Currently, one of the biggest controversies for the Iranian regime is the required bills to join the Financial Action Task Force (FATF), the world’s de facto financial transparency body.

And for the ruling theocracy in Iran, the issue cuts to the bone of its philosophy.

For the reasonable minds among us, what FATF asks for (and offers in return) is justified at least for humanity’s collective security and even tremendous for some countries who are honestly fighting corruption and terrorism and struggle to bring their economies to prosper.

But to the ruling despots in Iran it’s either accepting deal and distancing itself from all the corruption that fills the elite’s pockets and discontinuing to finance proxy terrorists in the region and around the world or further economic isolation which leads to an accelerated downfall of the economy and more popular unrest in return.

Ahmad Alamolhoda, a hardline Iranian cleric and representative of Ali Khamenei in Mashhad province, attacked the proponents of the FATF bills in last Friday’s prayers and said: “We need to trust in God [and] don’t fear anything. We shouldn’t come and say, the enemy has proposed to us to come and approve and bill; Come into my trap on your own accord. So, we become scared and say we should do this, and our official says [we should do this] so America has no excuse.”

Proponents of FATF, on the other hand, argue that if the bills are not approved, more isolation awaits.

Mohammadreza Khabbaz, close to Hassan Rouhani’s faction and former governor of North Khorasan and Semnan provinces, complains: “Currently, the enemy expects us to distance ourselves from international institutions so that we face isolation. [In return] we shouldn’t allow them to find new excuses against us by not joining the FATF… By not joining the FATF, we’ll giving the enemy excuses.”

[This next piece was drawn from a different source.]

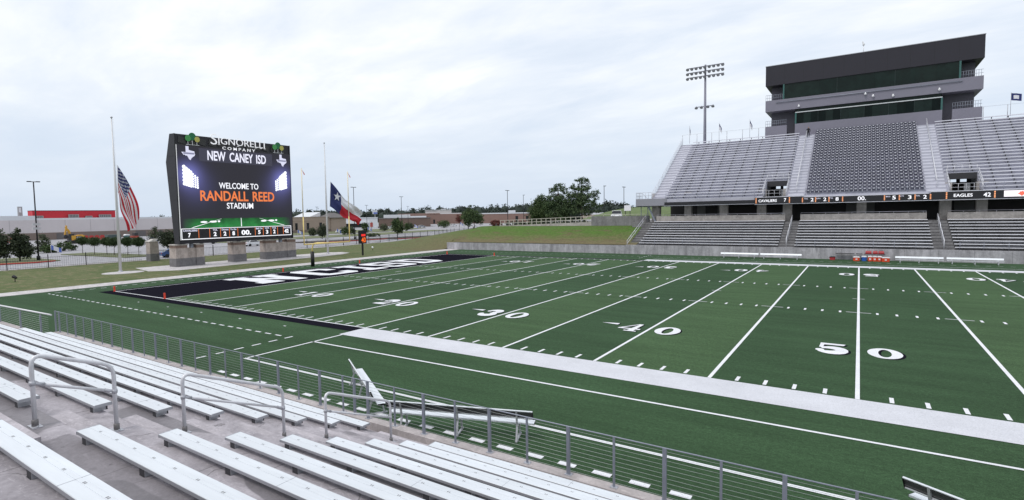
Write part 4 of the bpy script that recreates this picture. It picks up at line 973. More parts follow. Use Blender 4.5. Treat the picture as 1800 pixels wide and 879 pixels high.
for si, (x0, x1, nm) in enumerate(upper_secs):
    for i in range(NU):
        a, c = cut(i, x0, x1)[0] if si == 0 else cut(i, x0, x1)[-1]
        p = MB(); L_ = c-a
        p.box(0, L_, 0, .25, -.065, .045); p.m = 2; p.box(0, L_, -.36, -.10, -.43+.004, -.40)
        p.m = 1; k = (1.0 if si == 0 else 1.0) + (0 if si == 0 else (x0-a) % 1.75)
        while k < L_-.05: p.box(k-.04, k+.04, .0, .2, -.30, -.067); k += 1.75
        o = p.build('bleacher_bench', [UPL, DARKSTEEL, ALU_FAR], None, (a, uy(i)+.46, uz(i)+.43))
        tag(o, '%s bench row above the ribbon screen, %s' % (ORD[i+1], nm), 'bench', 'bench rows of the far upper deck')
# flip seats of the centre block
CH = mat('seat_grey', (.105, .105, .145), .5, 0, 0, 1, rnd=.18); CHL = mat('seat_bracket_highlight', (.74, .74, .80), .4, .2)
def chair_mb():
    p = MB(); p.obox((0, .30, .62), (.225, 0, 0), (0, .03, -.008), (0, .05, .20)); p.obox((0, .20, .50), (.205, 0, 0), (0, .03, 0), (0, -.03, .19))
    p.m = 1; p.box(.222, .268, .06, .30, .34, .58); p.box(-.10, .10, .03, .15, .61, .70); p.m = 0; p.box(.225, .26, .05, .32, .56, .60); return p  # pale centre lip stands in for the highlight on the folded seat
cm = chair_mb().mesh('flip_seat', [CH, CHL]); NC = 26; cx0, cx1 = 39.45, 52.35; st_rest = MB()
for i in range(NU):
    for k in range(NC):
        x = cx0+(k+.5)*(cx1-cx0)/NC
        if i < 11:
            o = D.objects.new('flip_seat', cm); COL.objects.link(o); o.location = (x, uy(i)+.42, uz(i))
            tag(o, 'grey flip seat in the %s row above the ribbon screen, centre block' % ORD[i+1], 'seat', 'grey flip seats of the upper deck')
        else:
            c = chair_mb(); k0 = len(st_rest.v)
            st_rest.v += [(v[0]+x, v[1]+uy(i)+.42, v[2]+uz(i)) for v in c.v]; st_rest.f += [tuple(q+k0 for q in f) for f in c.f]; st_rest.mi += c.mi; st_rest.sm += c.sm
o = st_rest.build('upper_flip_seats', [CH, CHL]); tag(o, 'mass of grey flip seats in the higher rows below the press box', 'seats', None, 'stuff')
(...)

Last week, in the final statement after its sixth official session, the Assembly of Experts—which is supposedly responsible for appointing and dismissing the Supreme Leader—said, “It is considered a strategic mistake if the Islamic Republic joins international conventions like Palermo, CFT, etc. to deprive the enemy of excuses,” referring to the FATF bills.

Saeed Jalili, the regime’s former nuclear negotiator and secretary of the Supreme National Security Council and a member of the Expediency Discernment Council where the fate of the bills in question is at stake, said: “How much are the country’s economic difficulties linked to the executive branch and internal management and how much to sanctions and how much to this [or that] convention? Today, the majority of the country’s pundits and activists in the economy say that 80 percent of today’s economic situation is linked to internal problems and it is about management. Customs, insurance, and tax [problems] need to be solved.”

Ahvaz’s Friday prayer Imam, Abolhassan Hassanzadeh, reveals how the current controversy is shaking Iran’s power structure to the core: “Don’t accuse each other of assisting the enemy. Sometimes in the face of events, feelings are uncontrolled. Feelings need to be controlled, but the youth and the nation’s religious and revolutionary forces must not feel disaffected.”

Abolfazl Zohrevand, Iran’s former ambassador to Afghanistan, considers the FATF bills a surrender and says: “Let’s suppose that Palermo and CFT are approved. Will there be an opening [in economic and diplomatic relations]? Or is the FATF issue like the JCPOA case where they said that it will bring food on our tables? It doesn’t help if we surrender this much.”

The past four decades have shown that whenever the Iranian regime faces controversy and inner dispute, especially in its foreign relations, the Supreme Leader enters the stage personally and appeals to both factions for restraint and unity.

But this time, immediately following Khamenei’s remarks, the quarrels continue, especially by his own faction who interpreted his remarks as an opening for increasing their attacks.

Khamenei’s doublespeak, his inability to curb the tensions, and rein the factions—even his own—is a hallmark of the dead-end that the regime faces in its entirety.